(Bediüzzaman Said Nursi Hazretlerinin EMİRDAĞ LAHİKASI-II adlı eserinden bölümler.)
Bismillahirrahmanirrahim
Umum Nur talebelerine Üstad Bediüzzaman'ın vefatından önce vermiş olduğu en son derstir
...
Kardeşlerim, hastalığım pek şiddetli; belki pek yakında öleceğim veyahut bütün bütün konuşmaktan—bazan men olduğum gibi—men edileceğim. Onun için benim Nur âhiret kardeşlerim, "ehvenüşşer" deyip bazı biçare yanlışçıların hatâlarına hücum etmesinler. Daima müsbet hareket etsinler. Menfî hareket vazifemiz değil... Çünkü dahilde hareket menfîce olmaz. Madem siyasetçilerin bir kısmı Risale-i Nur'a zarar vermiyor, az müsaadekârdır; "ehvenüşşer" olarak bakınız. Daha "âzamüşşer"den kurtulmak için, onlara zararınız dokunmasın, onlara fâideniz dokunsun.
Hem dahildeki cihad-ı mânevî, mânevî tahribata karşı çalışmaktır ki, maddî değil, mânevî hizmetler lâzımdır. Onun için, ehl-i siyasete karışmadığımız gibi, ehl-i siyaset de bizimle meşgul olmaya hiçbir hakları yok...

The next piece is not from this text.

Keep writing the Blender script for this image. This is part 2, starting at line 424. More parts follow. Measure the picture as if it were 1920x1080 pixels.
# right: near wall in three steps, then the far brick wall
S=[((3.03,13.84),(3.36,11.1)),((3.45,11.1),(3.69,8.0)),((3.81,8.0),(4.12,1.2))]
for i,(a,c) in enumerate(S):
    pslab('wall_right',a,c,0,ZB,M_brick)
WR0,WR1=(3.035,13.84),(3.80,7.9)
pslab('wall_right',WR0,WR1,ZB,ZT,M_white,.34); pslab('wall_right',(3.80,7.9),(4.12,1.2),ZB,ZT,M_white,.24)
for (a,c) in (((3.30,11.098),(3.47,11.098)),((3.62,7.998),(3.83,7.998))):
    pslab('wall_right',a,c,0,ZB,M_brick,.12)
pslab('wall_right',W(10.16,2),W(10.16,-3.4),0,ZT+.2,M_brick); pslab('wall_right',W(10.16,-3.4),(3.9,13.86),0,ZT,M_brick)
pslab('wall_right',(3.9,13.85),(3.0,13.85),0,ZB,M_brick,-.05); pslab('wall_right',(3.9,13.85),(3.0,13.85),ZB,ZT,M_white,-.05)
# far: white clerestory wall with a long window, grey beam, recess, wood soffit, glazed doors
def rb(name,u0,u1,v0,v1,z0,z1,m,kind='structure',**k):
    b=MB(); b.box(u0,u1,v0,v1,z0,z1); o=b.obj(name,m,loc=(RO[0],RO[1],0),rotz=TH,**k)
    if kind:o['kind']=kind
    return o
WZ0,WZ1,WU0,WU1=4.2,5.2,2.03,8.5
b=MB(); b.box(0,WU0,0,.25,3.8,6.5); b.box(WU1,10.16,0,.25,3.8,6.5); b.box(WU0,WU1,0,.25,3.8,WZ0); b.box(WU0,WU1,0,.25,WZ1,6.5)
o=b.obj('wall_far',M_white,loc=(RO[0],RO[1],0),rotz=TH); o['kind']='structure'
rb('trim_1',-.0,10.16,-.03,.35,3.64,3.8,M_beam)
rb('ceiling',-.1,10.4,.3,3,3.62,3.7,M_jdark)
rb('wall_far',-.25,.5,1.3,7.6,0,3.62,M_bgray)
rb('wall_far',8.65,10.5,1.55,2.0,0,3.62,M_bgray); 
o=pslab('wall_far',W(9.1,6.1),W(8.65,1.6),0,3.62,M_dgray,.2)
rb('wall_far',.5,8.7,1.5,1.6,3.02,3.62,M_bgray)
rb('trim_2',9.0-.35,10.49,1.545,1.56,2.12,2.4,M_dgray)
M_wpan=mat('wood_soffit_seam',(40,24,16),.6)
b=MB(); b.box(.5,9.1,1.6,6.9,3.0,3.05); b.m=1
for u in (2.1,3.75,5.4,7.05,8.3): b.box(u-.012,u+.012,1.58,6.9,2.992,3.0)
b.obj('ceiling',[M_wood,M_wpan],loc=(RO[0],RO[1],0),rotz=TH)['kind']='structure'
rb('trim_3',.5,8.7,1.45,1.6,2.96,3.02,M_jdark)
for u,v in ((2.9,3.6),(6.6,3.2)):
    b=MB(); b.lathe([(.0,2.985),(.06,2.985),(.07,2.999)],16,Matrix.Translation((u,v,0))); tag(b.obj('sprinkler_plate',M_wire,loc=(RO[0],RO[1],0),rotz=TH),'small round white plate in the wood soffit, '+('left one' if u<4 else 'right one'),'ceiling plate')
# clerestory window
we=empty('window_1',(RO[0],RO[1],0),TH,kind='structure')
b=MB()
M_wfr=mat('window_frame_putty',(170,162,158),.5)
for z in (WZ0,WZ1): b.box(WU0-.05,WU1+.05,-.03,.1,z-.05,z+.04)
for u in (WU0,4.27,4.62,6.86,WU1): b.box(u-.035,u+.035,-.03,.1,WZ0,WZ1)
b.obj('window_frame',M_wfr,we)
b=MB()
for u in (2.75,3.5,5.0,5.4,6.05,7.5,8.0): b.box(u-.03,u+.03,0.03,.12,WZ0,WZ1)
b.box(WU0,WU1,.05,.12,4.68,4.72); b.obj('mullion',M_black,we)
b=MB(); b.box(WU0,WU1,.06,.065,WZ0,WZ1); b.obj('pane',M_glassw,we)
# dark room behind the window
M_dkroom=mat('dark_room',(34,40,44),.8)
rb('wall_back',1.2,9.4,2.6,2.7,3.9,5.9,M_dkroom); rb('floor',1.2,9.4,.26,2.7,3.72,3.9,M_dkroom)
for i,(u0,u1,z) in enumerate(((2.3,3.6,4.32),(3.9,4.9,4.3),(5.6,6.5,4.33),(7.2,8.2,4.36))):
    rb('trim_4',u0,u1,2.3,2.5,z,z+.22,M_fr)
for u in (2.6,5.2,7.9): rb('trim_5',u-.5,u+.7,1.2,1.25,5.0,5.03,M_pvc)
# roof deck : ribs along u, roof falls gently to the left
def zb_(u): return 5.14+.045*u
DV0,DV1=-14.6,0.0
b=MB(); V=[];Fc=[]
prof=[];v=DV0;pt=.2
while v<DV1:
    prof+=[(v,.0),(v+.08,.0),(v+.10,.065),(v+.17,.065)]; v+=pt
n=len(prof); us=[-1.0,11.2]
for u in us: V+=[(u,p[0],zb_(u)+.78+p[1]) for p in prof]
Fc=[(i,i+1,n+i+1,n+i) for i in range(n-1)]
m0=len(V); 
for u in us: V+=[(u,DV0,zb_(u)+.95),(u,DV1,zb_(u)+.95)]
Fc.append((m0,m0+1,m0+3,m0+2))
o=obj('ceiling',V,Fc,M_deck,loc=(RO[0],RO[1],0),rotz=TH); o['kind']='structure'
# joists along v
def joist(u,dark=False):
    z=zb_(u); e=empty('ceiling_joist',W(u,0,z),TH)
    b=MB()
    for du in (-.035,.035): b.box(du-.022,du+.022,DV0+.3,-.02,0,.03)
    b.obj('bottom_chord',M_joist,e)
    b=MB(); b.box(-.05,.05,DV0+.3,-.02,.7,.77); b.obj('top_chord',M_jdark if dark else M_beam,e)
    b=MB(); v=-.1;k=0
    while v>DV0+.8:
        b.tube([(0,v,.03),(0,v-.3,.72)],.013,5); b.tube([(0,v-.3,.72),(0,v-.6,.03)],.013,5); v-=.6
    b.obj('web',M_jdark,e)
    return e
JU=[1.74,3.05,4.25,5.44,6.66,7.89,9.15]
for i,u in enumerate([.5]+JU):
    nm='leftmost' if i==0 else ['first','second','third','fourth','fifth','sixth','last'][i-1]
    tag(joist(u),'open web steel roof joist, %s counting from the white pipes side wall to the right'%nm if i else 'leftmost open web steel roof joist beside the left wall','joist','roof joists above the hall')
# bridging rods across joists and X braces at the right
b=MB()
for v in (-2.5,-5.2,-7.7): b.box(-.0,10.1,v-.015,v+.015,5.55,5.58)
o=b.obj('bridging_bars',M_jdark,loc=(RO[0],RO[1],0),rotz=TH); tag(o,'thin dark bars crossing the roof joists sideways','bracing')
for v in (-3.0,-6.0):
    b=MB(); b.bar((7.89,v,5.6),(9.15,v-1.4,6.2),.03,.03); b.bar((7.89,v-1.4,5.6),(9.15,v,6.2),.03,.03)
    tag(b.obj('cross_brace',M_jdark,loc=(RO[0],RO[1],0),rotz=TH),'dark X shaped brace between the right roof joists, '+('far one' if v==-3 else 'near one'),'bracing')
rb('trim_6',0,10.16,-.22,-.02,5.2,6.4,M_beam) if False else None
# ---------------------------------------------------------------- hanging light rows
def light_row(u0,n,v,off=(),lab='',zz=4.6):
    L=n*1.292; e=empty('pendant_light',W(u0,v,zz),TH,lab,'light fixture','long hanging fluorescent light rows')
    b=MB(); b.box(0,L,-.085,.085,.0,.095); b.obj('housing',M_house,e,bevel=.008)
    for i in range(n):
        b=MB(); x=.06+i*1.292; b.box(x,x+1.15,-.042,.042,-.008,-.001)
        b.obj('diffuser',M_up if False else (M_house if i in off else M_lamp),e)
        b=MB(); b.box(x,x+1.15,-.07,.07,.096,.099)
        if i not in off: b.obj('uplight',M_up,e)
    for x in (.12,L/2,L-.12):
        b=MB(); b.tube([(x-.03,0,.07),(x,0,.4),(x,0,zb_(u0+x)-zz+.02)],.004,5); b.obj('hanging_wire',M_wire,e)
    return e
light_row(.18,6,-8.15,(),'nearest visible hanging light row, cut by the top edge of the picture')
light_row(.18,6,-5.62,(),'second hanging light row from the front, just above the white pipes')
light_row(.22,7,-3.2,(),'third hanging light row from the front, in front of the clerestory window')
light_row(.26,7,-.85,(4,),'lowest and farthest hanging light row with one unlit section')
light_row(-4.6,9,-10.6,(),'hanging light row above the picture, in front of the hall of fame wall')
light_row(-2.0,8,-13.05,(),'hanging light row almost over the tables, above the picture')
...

Meselâ, bir parti bana binler vecihle sıkıntı verdiği halde, hattâ otuz senede hapisler de, tazyikler de olduğu halde, hakkımı helâl ettim. Ve azaplarına mukabil, o biçarelerin yüzde doksan beşini tezyif ve itirazlara, zulümlere mâruz kalmaktan kurtulmaya vesile oldum ki, وَلاَ تَزِرُ وَازِرَةٌ وِزْرَ اُخْرٰى 1 âyeti hükmünce kabahat ancak yüzde beşe verildi. O aleyhimizdeki partinin şimdi hiçbir cihetle aleyhimizde şekvâya hakları yoktur.
Hattâ bir mahkemede yanlış muhbirlerin ve casusların evhamlarıyla bizi, yetmiş kişiyi mahkûm etmek için su-i fehmiyle, dikkatsizliğiyle Risale-i Nur'un bazı kısımlarına yanlış mânâ vererek seksen yanlışla beni mahkûm etmeye çalıştığı halde, mahkemelerde ispat edildiği gibi, en ziyade hücuma mâruz bir kardeşiniz, mahpus iken pencereden o müddeiumumînin üç yaşındaki çocuğunu gördü, sordu. Dediler: "Bu müddeiumumînin kızıdır." O mâsumun hâtırı için o müddeîye beddua etmedi. Belki onun verdiği zahmetler, o Risale-i Nur'un, o mu'cize-i mâneviyenin intişarına, ilânına bir vesile olduğu için rahmetlere inkılâp etti.
Dipnot-1: "Hiçbir günahkâr başkasının günahını yüklenmez." En'âm Sûresi, 6:164; İsrâ Sûresi, 17:15; Fâtır Sûresi, 35:18; Zümer Sûresi, 39:7.